### Your instructions:
Locate the lines where "from" occurs and copy them as they stand.

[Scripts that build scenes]
Begin
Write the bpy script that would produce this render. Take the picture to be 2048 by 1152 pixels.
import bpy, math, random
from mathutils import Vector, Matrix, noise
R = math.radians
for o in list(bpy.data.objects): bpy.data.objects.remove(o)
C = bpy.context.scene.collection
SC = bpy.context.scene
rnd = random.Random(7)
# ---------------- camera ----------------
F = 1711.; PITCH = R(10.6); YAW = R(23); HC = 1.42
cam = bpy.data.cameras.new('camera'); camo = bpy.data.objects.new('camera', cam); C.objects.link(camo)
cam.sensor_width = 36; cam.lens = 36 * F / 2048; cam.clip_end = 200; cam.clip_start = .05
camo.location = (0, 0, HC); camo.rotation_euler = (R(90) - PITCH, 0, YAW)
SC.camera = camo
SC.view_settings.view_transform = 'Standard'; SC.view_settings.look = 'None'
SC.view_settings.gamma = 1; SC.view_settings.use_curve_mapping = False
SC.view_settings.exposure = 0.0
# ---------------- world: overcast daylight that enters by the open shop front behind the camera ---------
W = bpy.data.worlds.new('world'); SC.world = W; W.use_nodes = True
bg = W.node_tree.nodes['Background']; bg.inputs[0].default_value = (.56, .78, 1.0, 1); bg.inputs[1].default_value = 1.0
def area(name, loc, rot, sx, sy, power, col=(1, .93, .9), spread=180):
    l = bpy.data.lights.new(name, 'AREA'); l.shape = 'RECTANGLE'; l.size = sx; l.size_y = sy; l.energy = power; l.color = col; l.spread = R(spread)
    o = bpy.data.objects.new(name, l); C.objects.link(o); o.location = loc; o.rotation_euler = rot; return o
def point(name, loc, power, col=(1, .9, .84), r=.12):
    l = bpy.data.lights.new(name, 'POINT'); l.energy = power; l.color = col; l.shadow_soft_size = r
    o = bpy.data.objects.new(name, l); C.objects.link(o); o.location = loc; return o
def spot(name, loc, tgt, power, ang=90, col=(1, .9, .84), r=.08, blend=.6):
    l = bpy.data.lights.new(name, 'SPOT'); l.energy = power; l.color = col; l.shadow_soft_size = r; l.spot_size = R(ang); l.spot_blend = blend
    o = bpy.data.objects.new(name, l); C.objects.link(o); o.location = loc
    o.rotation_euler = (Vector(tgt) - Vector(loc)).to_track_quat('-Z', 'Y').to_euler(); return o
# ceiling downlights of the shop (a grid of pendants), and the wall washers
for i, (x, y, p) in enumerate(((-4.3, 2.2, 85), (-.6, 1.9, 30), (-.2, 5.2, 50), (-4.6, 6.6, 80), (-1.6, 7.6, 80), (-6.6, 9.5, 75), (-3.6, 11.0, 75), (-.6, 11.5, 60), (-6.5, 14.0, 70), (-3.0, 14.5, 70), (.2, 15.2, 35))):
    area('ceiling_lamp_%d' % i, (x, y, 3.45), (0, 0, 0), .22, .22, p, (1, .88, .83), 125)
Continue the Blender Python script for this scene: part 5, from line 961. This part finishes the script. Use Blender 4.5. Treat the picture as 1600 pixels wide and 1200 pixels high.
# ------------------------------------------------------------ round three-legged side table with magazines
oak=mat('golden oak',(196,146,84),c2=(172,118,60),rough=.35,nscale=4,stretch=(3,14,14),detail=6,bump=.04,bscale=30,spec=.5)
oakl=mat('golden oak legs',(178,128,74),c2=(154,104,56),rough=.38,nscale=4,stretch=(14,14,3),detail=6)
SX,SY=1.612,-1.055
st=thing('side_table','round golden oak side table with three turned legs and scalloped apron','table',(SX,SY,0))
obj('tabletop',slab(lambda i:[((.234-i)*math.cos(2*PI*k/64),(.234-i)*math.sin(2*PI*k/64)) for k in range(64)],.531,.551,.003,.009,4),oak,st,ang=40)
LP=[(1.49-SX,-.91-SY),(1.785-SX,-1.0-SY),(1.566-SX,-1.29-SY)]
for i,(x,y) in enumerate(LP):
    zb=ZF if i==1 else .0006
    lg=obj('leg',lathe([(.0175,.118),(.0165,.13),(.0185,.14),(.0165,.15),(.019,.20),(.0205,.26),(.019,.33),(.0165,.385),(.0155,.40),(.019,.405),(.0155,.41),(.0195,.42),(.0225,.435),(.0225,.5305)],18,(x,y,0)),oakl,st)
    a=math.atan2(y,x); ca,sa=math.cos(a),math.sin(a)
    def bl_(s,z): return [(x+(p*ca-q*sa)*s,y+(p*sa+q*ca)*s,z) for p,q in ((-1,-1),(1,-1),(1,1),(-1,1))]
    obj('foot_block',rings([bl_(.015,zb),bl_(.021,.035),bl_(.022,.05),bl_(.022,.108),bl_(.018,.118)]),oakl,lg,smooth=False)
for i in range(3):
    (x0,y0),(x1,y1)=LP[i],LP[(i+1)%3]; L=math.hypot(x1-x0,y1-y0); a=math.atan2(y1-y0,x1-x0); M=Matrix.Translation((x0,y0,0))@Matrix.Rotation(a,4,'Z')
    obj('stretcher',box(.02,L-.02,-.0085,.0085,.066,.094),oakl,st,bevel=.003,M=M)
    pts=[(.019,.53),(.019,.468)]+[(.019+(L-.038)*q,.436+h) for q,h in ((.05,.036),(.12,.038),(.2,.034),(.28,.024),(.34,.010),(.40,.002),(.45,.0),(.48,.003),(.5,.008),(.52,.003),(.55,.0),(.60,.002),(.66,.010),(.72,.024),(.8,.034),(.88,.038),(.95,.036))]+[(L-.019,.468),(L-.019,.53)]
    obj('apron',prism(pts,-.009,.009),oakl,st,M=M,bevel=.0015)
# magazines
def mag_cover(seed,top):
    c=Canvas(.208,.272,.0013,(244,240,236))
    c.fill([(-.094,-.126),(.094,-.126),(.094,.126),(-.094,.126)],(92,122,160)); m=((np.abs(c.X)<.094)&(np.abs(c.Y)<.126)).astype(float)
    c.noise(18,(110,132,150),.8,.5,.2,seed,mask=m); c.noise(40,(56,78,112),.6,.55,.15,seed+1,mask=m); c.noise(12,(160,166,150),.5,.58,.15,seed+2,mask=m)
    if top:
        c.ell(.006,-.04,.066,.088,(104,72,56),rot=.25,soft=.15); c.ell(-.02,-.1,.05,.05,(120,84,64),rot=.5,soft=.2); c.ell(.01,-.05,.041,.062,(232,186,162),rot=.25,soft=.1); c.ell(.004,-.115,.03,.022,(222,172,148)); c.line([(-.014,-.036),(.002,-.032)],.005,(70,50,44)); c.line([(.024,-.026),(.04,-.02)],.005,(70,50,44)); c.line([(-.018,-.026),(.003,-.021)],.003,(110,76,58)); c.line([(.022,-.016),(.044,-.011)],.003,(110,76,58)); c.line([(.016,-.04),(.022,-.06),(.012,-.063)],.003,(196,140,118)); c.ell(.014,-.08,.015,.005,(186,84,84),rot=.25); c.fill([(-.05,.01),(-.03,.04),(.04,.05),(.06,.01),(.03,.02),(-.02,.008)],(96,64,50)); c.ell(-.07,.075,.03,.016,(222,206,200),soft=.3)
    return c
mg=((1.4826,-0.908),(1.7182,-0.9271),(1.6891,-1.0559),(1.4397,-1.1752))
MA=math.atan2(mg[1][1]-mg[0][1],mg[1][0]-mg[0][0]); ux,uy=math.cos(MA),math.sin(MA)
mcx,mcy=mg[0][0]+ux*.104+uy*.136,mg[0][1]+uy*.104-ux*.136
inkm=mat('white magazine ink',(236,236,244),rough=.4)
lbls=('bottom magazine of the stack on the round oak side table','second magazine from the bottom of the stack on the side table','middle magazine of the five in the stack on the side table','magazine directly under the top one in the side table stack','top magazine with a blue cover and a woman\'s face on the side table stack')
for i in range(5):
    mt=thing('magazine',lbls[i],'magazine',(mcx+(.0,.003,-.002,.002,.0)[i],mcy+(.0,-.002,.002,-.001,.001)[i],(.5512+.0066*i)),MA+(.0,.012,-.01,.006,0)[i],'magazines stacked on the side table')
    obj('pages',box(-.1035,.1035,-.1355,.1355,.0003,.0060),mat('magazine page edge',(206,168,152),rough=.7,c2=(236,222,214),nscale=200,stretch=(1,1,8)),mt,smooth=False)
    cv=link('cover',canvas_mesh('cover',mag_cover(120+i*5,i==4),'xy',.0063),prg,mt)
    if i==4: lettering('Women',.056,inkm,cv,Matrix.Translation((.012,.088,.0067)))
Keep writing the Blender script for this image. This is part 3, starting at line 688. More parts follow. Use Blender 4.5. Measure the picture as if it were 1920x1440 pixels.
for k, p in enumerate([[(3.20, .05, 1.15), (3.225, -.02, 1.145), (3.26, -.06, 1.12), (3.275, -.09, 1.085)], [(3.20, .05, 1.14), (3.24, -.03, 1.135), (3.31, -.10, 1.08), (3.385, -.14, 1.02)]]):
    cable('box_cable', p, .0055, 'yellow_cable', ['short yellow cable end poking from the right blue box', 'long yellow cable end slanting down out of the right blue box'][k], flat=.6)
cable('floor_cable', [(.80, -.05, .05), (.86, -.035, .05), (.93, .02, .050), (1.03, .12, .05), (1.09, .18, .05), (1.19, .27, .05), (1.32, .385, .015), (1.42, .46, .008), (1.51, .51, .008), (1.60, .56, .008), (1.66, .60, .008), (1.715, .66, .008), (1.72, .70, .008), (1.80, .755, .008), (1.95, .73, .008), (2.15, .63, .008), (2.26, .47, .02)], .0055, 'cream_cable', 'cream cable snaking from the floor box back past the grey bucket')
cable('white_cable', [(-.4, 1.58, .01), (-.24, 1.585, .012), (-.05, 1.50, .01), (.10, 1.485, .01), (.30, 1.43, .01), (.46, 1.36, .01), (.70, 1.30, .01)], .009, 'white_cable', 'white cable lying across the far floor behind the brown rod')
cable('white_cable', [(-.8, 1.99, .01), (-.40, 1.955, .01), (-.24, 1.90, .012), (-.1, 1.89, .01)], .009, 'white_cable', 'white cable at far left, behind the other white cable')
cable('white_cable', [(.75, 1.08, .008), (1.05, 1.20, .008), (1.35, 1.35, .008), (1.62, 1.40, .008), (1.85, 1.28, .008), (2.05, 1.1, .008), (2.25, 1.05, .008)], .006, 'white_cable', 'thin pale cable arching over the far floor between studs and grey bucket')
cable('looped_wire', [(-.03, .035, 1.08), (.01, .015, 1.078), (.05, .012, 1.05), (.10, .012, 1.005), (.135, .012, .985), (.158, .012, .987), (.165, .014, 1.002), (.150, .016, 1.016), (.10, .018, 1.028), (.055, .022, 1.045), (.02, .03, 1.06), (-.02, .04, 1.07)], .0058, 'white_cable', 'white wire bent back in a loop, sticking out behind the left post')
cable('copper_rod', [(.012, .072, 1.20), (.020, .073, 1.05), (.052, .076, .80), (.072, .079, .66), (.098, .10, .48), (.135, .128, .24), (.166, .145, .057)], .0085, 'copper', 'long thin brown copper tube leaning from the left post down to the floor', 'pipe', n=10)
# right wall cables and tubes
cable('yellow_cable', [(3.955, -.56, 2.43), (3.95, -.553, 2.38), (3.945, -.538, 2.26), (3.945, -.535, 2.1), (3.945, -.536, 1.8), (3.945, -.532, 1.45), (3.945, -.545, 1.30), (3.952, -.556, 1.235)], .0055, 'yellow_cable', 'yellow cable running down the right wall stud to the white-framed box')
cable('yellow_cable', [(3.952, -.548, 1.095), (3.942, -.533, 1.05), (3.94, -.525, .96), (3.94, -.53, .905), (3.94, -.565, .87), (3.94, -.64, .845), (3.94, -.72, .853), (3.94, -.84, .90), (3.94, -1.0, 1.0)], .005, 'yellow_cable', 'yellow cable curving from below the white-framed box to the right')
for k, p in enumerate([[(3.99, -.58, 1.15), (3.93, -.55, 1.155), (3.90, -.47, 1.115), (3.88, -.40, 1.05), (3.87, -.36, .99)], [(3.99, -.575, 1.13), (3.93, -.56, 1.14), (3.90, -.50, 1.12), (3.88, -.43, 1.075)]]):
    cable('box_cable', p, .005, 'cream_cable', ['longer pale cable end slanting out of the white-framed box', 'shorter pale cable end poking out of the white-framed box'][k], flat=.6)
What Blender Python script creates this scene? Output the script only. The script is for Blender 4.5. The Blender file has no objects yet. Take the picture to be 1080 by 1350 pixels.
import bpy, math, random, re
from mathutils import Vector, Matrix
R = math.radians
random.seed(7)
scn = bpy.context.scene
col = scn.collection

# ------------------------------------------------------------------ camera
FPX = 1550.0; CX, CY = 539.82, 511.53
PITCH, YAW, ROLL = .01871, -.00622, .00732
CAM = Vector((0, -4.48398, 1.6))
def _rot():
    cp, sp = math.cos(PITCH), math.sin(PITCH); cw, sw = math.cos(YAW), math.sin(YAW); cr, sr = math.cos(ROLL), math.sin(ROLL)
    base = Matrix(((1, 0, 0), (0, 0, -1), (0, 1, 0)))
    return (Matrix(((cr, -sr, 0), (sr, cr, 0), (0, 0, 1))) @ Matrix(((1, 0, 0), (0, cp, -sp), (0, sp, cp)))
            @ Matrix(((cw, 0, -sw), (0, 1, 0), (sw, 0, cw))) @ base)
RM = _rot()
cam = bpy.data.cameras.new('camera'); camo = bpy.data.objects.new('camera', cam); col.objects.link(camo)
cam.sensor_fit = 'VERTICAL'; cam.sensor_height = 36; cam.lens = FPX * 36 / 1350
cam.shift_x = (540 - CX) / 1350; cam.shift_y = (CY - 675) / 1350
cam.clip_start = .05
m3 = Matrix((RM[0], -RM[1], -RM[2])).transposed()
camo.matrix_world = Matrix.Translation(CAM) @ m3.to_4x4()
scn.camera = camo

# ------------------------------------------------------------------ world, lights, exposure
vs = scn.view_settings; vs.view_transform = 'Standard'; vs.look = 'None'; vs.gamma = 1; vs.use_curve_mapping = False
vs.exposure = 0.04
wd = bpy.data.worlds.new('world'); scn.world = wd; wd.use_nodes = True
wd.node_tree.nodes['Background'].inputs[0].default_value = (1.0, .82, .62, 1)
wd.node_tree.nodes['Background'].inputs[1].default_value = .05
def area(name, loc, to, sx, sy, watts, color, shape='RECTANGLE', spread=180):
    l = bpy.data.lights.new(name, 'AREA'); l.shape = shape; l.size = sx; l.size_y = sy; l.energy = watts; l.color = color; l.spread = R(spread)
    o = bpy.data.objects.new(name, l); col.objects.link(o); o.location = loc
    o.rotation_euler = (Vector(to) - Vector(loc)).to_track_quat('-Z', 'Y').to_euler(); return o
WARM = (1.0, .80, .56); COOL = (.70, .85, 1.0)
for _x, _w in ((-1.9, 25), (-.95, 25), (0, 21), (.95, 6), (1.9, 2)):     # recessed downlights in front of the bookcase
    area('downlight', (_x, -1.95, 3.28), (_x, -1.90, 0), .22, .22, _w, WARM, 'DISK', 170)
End
### Task output:
from mathutils import Vector, Matrix, noise
Continue the Blender Python script for this scene: part 5, from line 961. This part finishes the script. Use Blender 4.5. Treat the picture as 1600 pixels wide and 1200 pixels high.
lbls=('bottom magazine of the stack on the round oak side table','second magazine from the bottom of the stack on the side table','middle magazine of the five in the stack on the side table','magazine directly under the top one in the side table stack','top magazine with a blue cover and a woman\'s face on the side table stack')
    cable('box_cable', p, .0055, 'yellow_cable', ['short yellow cable end poking from the right blue box', 'long yellow cable end slanting down out of the right blue box'][k], flat=.6)
cable('floor_cable', [(.80, -.05, .05), (.86, -.035, .05), (.93, .02, .050), (1.03, .12, .05), (1.09, .18, .05), (1.19, .27, .05), (1.32, .385, .015), (1.42, .46, .008), (1.51, .51, .008), (1.60, .56, .008), (1.66, .60, .008), (1.715, .66, .008), (1.72, .70, .008), (1.80, .755, .008), (1.95, .73, .008), (2.15, .63, .008), (2.26, .47, .02)], .0055, 'cream_cable', 'cream cable snaking from the floor box back past the grey bucket')
cable('copper_rod', [(.012, .072, 1.20), (.020, .073, 1.05), (.052, .076, .80), (.072, .079, .66), (.098, .10, .48), (.135, .128, .24), (.166, .145, .057)], .0085, 'copper', 'long thin brown copper tube leaning from the left post down to the floor', 'pipe', n=10)
cable('yellow_cable', [(3.952, -.548, 1.095), (3.942, -.533, 1.05), (3.94, -.525, .96), (3.94, -.53, .905), (3.94, -.565, .87), (3.94, -.64, .845), (3.94, -.72, .853), (3.94, -.84, .90), (3.94, -1.0, 1.0)], .005, 'yellow_cable', 'yellow cable curving from below the white-framed box to the right')
from mathutils import Vector, Matrix